Martin Carrier is Professor of Philosophy at Bielefeld University. He received his Ph.D. in philosophy from the University of Münster and earned his habilitation at the University of Konstanz. His chief area of work is the philosophy of science, in particular, historical changes in science and scientific method, theory-ladenness and empirical testability, intertheoretic relations and reductionism, and presently methodological issues of application- oriented research. Carrier is a member of the “German Academy of Science Leopoldina,” the “Mainz Academy of Sciences, Humanities and Literature,” and the “Academia Europaea.” He was awarded the Leibniz Prize of the German Research Association (DFG) for 2008. His publications include The Completeness of Scientific Theories. On the Derivation ofEmpirical Indicators within a Theoretical Framework: The Case of Physical Geometry (Kluwer Academic Publishers 1994); Nikolaus Kopernikus (Beck 2001); Wissenschaftstheorie: Zur Einführung(Junius 2006, rev. 2008); Raum-Zeit (de Gruyter 2009).

Rose-Mary Sargent

Rose-Mary Sargent is Professor of Philosophy at Merrimack College and Editor-in- Chief of HOPOS:The Journal of the International Society for the History of Philosophy of Science. She earned her Ph.D. in Philosophy from the University of Notre Dame. Her research focuses on experimental practices from the 17th century to the present. Currently she is working on a study of Francis Bacon’s vision of how experimental science would lead to useful knowledge that would advance the common good and how the inherent tensions within this program were revealed as subsequent generations attempted the pursuit of science in the public interest. In addition to numerous articles, she is the author of The Diffident Naturalist: Robert Boyle and the Philosophy of Experiment (University of Chicago Press 1995), and editor of Selected Philosophical Works of Francis Bacon (Hackett 1999).

Peter Weingart

Peter Weingart is Professor Emeritus of Sociology (sociology of science and science policy) at Bielefeld University, Germany. He was director of the Institute for Science and Technology Studies (IWT) and director of the Institute of Interdisciplinary Research (ZiF 1988–1994). He is a member of the Berlin-Brandenburg Academy of Sciences and the Academy of Engineering Sciences (acatech) in Germany. He is managing editor of the Yearbook Sociology of the Sciences and since 2008 he is editor-in-chief of Minerva. He has published numerous articles and books in the sociology of science and science studies, among them Metaphors and the Dynamics of Knowledge (with S. Maasen, Routledge 2000), Die Stunde der Wahrheit? (Velbrück Wissenschaft 2001), Die Wissenschaft der Öffentlichkeit(Velbrück Wissenschaft 2005).

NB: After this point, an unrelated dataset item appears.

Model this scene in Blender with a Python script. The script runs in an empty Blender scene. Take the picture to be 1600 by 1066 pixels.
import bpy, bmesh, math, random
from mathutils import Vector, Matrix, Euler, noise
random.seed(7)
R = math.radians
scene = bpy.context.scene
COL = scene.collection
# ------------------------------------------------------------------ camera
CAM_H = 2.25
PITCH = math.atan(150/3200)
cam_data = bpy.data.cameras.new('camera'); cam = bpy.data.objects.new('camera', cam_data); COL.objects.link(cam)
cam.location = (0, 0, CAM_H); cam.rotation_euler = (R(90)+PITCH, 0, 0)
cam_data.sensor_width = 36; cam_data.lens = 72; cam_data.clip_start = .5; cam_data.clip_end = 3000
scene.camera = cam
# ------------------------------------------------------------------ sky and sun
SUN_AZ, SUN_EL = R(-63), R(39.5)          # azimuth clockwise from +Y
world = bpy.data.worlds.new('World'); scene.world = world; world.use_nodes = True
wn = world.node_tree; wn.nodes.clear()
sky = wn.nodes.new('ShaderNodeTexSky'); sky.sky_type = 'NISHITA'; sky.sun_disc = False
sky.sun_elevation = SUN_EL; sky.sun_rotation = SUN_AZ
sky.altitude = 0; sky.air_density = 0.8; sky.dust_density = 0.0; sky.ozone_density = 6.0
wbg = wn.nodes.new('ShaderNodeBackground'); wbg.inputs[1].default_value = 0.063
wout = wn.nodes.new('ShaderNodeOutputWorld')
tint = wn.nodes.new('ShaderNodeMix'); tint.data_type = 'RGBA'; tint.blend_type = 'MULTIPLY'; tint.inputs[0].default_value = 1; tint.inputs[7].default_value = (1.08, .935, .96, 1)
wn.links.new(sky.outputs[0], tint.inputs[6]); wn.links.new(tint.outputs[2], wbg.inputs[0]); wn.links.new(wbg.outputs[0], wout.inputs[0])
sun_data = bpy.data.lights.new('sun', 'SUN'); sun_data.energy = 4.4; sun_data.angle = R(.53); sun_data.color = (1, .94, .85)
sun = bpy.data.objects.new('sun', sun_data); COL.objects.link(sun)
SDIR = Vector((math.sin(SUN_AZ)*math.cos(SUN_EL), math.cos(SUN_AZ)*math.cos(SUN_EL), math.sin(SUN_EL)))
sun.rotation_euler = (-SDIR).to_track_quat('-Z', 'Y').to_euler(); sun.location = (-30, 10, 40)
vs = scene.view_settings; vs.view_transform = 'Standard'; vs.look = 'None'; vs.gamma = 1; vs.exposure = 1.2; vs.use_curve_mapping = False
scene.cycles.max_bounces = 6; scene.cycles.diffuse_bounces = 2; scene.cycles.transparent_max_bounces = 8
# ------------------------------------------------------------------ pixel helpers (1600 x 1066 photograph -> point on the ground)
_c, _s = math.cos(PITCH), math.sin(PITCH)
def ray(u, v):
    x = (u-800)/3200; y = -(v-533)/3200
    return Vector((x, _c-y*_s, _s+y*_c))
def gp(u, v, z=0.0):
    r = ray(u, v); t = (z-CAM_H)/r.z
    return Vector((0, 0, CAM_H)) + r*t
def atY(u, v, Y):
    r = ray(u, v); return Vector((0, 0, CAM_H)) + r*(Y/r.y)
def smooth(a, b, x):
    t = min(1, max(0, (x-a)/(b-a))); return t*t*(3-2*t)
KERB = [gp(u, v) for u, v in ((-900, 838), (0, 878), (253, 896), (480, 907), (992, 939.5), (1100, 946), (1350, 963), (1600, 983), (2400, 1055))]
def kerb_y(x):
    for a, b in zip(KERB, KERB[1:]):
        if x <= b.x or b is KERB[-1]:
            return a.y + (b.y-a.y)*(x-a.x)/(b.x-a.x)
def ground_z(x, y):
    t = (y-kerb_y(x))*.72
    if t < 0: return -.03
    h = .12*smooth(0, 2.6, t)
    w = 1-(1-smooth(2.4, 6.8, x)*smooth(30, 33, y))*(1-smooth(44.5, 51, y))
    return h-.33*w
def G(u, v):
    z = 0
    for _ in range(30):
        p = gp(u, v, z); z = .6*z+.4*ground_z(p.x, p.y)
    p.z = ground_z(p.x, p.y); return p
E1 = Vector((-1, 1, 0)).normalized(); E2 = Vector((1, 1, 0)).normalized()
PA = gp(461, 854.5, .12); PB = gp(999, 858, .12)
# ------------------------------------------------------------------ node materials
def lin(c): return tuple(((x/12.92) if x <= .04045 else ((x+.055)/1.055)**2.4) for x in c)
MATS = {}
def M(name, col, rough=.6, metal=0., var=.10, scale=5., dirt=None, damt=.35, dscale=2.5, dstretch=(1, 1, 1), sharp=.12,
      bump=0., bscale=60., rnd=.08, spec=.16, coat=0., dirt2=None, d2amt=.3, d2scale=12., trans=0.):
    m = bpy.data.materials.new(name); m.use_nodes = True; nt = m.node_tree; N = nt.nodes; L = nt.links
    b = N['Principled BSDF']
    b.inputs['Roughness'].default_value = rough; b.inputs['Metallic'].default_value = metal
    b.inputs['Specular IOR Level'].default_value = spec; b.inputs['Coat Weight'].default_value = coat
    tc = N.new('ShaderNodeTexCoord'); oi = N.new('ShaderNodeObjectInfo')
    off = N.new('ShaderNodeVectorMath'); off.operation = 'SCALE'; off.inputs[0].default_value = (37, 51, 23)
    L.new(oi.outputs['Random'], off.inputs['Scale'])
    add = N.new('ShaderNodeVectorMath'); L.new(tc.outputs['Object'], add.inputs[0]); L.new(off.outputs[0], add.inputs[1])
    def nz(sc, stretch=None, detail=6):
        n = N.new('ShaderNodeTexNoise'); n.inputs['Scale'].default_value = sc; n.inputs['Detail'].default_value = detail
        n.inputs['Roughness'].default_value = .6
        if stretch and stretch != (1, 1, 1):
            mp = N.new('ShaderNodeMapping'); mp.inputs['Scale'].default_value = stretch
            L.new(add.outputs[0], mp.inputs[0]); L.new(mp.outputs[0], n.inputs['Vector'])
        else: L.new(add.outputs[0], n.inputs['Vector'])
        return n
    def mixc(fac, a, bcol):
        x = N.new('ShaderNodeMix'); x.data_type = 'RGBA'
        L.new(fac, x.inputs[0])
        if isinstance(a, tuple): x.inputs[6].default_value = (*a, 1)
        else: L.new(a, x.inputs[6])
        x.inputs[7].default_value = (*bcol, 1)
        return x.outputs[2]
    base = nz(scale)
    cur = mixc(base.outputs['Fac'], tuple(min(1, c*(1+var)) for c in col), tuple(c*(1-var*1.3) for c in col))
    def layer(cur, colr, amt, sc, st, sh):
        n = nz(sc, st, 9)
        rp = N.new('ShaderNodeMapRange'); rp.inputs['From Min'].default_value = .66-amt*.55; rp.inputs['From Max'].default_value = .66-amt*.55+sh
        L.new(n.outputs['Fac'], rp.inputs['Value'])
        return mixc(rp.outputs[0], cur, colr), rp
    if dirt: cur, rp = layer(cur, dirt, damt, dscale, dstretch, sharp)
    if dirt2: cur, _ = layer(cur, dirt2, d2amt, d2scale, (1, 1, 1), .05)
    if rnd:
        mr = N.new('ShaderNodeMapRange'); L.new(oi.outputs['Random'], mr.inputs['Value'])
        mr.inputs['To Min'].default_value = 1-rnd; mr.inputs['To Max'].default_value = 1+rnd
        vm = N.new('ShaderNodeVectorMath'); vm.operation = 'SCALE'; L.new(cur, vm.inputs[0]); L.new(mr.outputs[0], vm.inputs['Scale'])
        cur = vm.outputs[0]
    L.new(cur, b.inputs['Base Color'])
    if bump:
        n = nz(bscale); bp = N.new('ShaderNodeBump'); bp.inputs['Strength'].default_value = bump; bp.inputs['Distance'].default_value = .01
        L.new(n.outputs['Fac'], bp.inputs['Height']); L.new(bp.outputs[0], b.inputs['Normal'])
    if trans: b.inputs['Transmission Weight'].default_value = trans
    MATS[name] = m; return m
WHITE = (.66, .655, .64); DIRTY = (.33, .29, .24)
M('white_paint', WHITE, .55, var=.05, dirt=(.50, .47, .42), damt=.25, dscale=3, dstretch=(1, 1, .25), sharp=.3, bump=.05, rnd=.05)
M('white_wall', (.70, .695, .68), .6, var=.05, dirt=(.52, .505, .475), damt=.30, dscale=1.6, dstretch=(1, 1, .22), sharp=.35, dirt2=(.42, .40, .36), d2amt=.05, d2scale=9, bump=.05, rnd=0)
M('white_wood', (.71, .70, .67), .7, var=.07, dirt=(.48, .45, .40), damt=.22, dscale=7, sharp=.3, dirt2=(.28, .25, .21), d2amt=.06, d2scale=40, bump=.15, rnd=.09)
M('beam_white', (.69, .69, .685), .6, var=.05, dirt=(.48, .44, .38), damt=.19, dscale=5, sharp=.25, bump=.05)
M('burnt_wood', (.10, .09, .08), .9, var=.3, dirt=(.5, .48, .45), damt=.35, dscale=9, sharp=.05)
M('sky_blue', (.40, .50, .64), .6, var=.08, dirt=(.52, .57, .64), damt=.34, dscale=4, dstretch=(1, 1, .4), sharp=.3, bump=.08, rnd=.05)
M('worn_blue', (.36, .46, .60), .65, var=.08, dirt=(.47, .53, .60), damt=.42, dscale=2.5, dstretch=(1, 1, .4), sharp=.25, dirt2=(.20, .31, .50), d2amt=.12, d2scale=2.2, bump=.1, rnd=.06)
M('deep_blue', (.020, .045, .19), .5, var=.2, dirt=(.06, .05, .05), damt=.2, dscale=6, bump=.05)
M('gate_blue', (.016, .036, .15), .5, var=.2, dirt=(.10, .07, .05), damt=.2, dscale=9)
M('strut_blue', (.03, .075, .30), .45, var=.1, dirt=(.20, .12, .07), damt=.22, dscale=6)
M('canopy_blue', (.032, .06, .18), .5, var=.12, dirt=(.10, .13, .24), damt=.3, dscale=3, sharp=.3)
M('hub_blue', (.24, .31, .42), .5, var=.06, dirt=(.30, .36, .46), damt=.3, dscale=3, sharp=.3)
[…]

Applied Science: Historical, Epistemological, and Institutional Characteristics

In the course of the twentieth century, science became increasingly intertwined with technology and matters of social relevance. As a result, science is viewed today as an essentially practical endeavor. Science and technology appear inextricably interwoven with one another. This development is viewed in many quarters as a fundamental reorientation of science and its relationship with technology. Science in the context of practice is assumed to operate under conditions significantly different from the rules and regulations of traditional academia. There are three overlapping themes in the course that deal with the topic from a historical, philosophical, and sociological perspective, respectively. The issue involves methodological and epistemological questions concerning research in the service of technological development as well as sociological questions about the institutional characteristics such research acquires. These questions give rise to various contrasts and oppositions such as commissioned research versus research in the public interest, epistemic research versus application-oriented research, research under the aegis of the linear model versus applied research.

The lectures will deal with the following topics:

  • Nationalism, Commercialism, and Popularization (1750–1840)
  • Utilitarianism, Positivism, and Victorian Society (1840–1900)
  • The Professionalization of Science, Logical Empiricism, and the Rhetoric of Pure Science (1900–1950)
  • National Politics and the Commodification of Science (1950–2000)
  • Beyond 2000: A Reassessment of the Concept of Science in the Public Interest
  • Values and Objectivity in Science
  • Theories for Use: The conceptual structure of research in the context of application
  • On the Question Dynamics of Research: Modes of Finding and Losing Research Topics in Science and Technology
  • Science in the Grip of the Economy? Conditions of applicationoriented research
  • Epistemic and Social Conditions of Scientific Expertise
  • Knowledge, Politics and Commerce: The ethical dimension
  • The self-referential direction of research
  • Institutional patterns for basic and applied research
  • Origins of the linear model and the innovation paradigm
  • National Innovation Systems – the concept, comparative perspective
  • Science funding or innovation policy?